Again, a huge mess if two threads execute this concurrently.

> @@ -99,6 +152,19 @@ static int cleancache_get_key(struct inode *inode,
>  }
>  
>  /*
> + * Returns a pool_id that is associated with a given fake poolid.

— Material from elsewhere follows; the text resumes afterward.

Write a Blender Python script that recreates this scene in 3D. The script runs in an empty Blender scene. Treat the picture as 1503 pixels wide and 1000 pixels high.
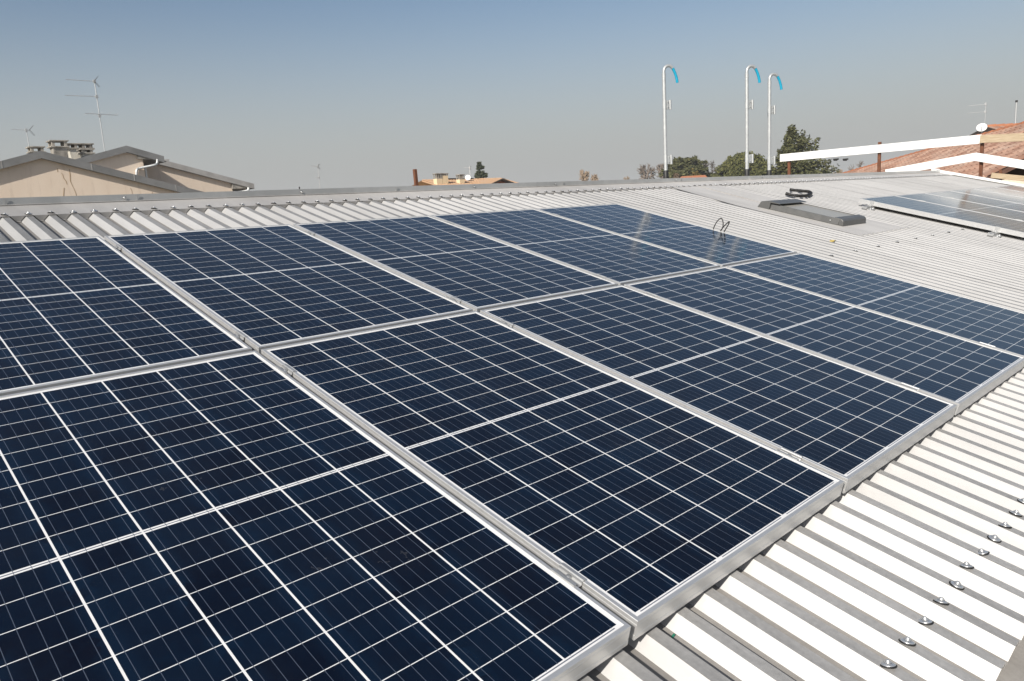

Was there a comment anywhere which tells the reader what a "fake poolid" is?

> + */
> +static int get_poolid_from_fake(int fake_pool_id)
> +{
> +	if (fake_pool_id >= FAKE_SHARED_FS_POOLID_OFFSET)
> +		return shared_fs_poolid_map[fake_pool_id -
> +			FAKE_SHARED_FS_POOLID_OFFSET];
> +	else if (fake_pool_id >= FAKE_FS_POOLID_OFFSET)
> +		return fs_poolid_map[fake_pool_id - FAKE_FS_POOLID_OFFSET];
> +	return FS_NO_BACKEND;
> +}
> +
> +/*
>   * "Get" data from cleancache associated with the poolid/inode/index
>   * that were specified when the data was put to cleanache and, if
>   * successful, use it to fill the specified page with data and return 0.
> @@ -109,17 +175,26 @@ int __cleancache_get_page(struct page *page)
>  {
>  	int ret = -1;
>  	int pool_id;
> +	int fake_pool_id;
>  	struct cleancache_filekey key = { .u.key = { 0 } };
>  
> +	if (!backend_registered) {
> +		cleancache_failed_gets++;
> +		goto out;
> +	}

Races everywhere...

>  	VM_BUG_ON(!PageLocked(page));
> -	pool_id = page->mapping->host->i_sb->cleancache_poolid;
> -	if (pool_id < 0)
> +	fake_pool_id = page->mapping->host->i_sb->cleancache_poolid;
> +	if (fake_pool_id < 0)
>  		goto out;
> +	pool_id = get_poolid_from_fake(fake_pool_id);
>  
>  	if (cleancache_get_key(page->mapping->host, &key) < 0)
>  		goto out;
>  
> -	ret = (*cleancache_ops.get_page)(pool_id, key, page->index, page);
> +	if (pool_id >= 0)
> +		ret = (*cleancache_ops.get_page)(pool_id,
> +				key, page->index, page);
>  	if (ret == 0)
>  		cleancache_succ_gets++;
>  	else
> @@ -138,12 +213,23 @@ EXPORT_SYMBOL(__cleancache_get_page);
>  void __cleancache_put_page(struct page *page)
>  {
>  	int pool_id;
> +	int fake_pool_id;
>  	struct cleancache_filekey key = { .u.key = { 0 } };
>  
> +	if (!backend_registered) {
> +		cleancache_puts++;
> +		return;
> +	}

More..

>  	VM_BUG_ON(!PageLocked(page));
> -	pool_id = page->mapping->host->i_sb->cleancache_poolid;
> +	fake_pool_id = page->mapping->host->i_sb->cleancache_poolid;
> +	if (fake_pool_id < 0)
> +		return;
> +
> +	pool_id = get_poolid_from_fake(fake_pool_id);
> +
>  	if (pool_id >= 0 &&
> -	      cleancache_get_key(page->mapping->host, &key) >= 0) {
> +		cleancache_get_key(page->mapping->host, &key) >= 0) {
>  		(*cleancache_ops.put_page)(pool_id, key, page->index, page);
>  		cleancache_puts++;
>  	}
>
> ...
>

I don't understand the timing flow here, nor the existing constraints
on what can be done and when, but....

The whole thing looks really hacky?  Why do we need to remember all
this stuff for later on?  What prevents us from simply synchonously
doing whatever we need to do when someone wants to register a backend?

Maybe a little ascii time chart/flow diagram would help.